--- SOURCE EXCERPT ---

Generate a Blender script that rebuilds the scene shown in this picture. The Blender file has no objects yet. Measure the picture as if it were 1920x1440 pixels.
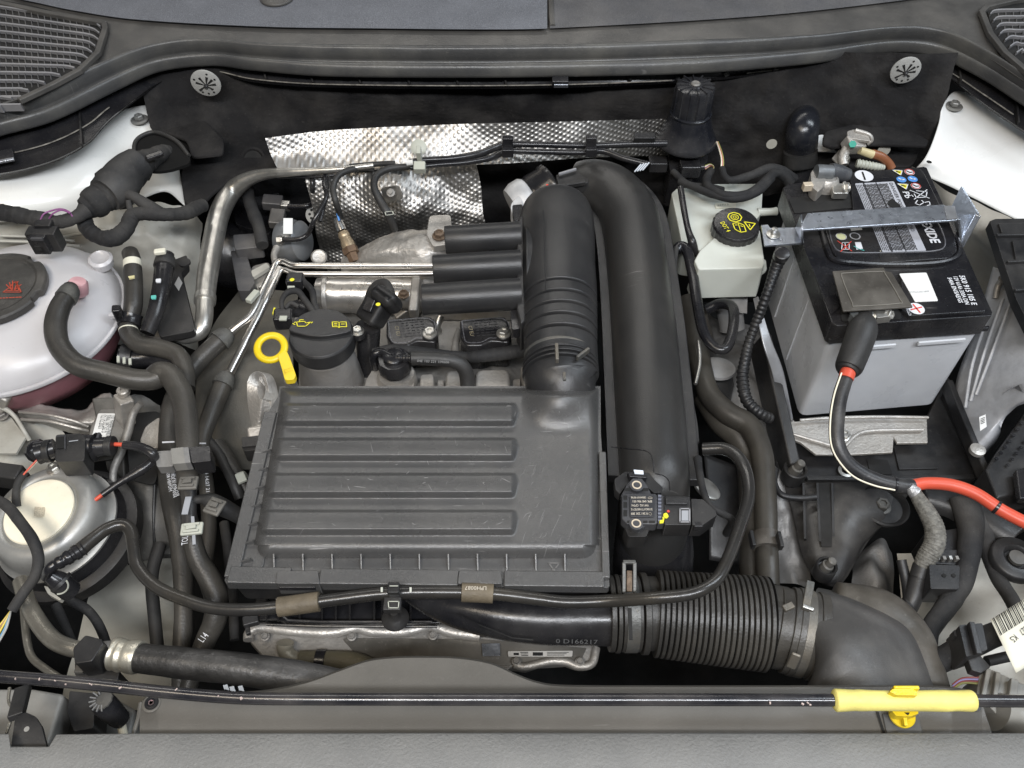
import bpy, bmesh, math, random
from mathutils import Vector, Matrix, noise as mnoise
random.seed(4)
SC = bpy.context.scene
COL = SC.collection
R = math.radians
# ------------------------------------------------------------------ camera, world, lamps, exposure
PITCH, FPX, CAMH = R(50), 1600.0, 0.68
cam_d = bpy.data.cameras.new('camera'); cam = bpy.data.objects.new('camera', cam_d); COL.objects.link(cam)
cam.location = (0, 0, CAMH); cam.rotation_euler = (R(90) - PITCH, 0, 0)
cam_d.sensor_width = 36; cam_d.lens = FPX * 36 / 1920; cam_d.clip_start = .01; cam_d.clip_end = 50
SC.camera = cam
W = bpy.data.worlds.new('World'); SC.world = W; W.use_nodes = True
W.node_tree.nodes['Background'].inputs[0].default_value = (.90, .95, 1, 1)
W.node_tree.nodes['Background'].inputs[1].default_value = .065
def lamp(name, loc, tgt, size, size_y, power, col):
    l = bpy.data.lights.new(name, 'AREA'); l.shape = 'RECTANGLE'; l.size = size; l.size_y = size_y; l.energy = power; l.color = col
    o = bpy.data.objects.new(name, l); COL.objects.link(o); o.location = loc
    o.rotation_euler = (Vector(tgt) - Vector(loc)).to_track_quat('-Z', 'Y').to_euler()
    return o
lamp('ceiling_lamp_warm', (-.75, -.35, 1.9), (-.1, .6, 0), 1.5, .35, 19, (1, .87, .70))
lamp('ceiling_lamp_front', (.25, -.75, 1.9), (.1, .6, 0), 1.8, .20, 60, (.92, .95, 1))
lamp('ceiling_lamp_cool', (1.7, .75, 1.9), (.5, .7, 0), .5, 1.6, 32, (.84, .92, 1))
lamp('added_rear_lamp', (-.35, 2.5, 2.1), (0, .9, 0), 2.6, .3, 20, (1, .97, .92))  # added fill lamp for flat tops, placed where the open hood would block it
SC.view_settings.view_transform = 'Standard'; SC.view_settings.look = 'None'
SC.view_settings.exposure = 0; SC.view_settings.gamma = 1
SC.render.engine = 'CYCLES'; SC.cycles.max_bounces = 6
# ------------------------------------------------------------------ places: a picture point at a height z (or at a depth y) gives a world point
FW = Vector((0, math.cos(PITCH), -math.sin(PITCH))); UP = Vector((0, math.sin(PITCH), math.cos(PITCH)))
CL = Vector((0, 0, CAMH))
def ray(u, v): return FW * FPX + Vector((1, 0, 0)) * (u - 960) - UP * (v - 720)
def P(u, v, z=0.):
    d = ray(u, v); return CL + d * ((z - CAMH) / d.z)
def PY(u, v, y):
    d = ray(u, v); return CL + d * (y / d.y)
def dep(p): return (p - CL).dot(FW)
def S(px, p): return px * dep(p) / FPX          # pixels at that distance -> metres
def V(*a): return Vector(a)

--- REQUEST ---
Copy every line above in which the string "picture" shows up.

--- THE REPLY ---
Generate a Blender script that rebuilds the scene shown in this picture. The Blender file has no objects yet. Measure the picture as if it were 1920x1440 pixels.
# ------------------------------------------------------------------ places: a picture point at a height z (or at a depth y) gives a world point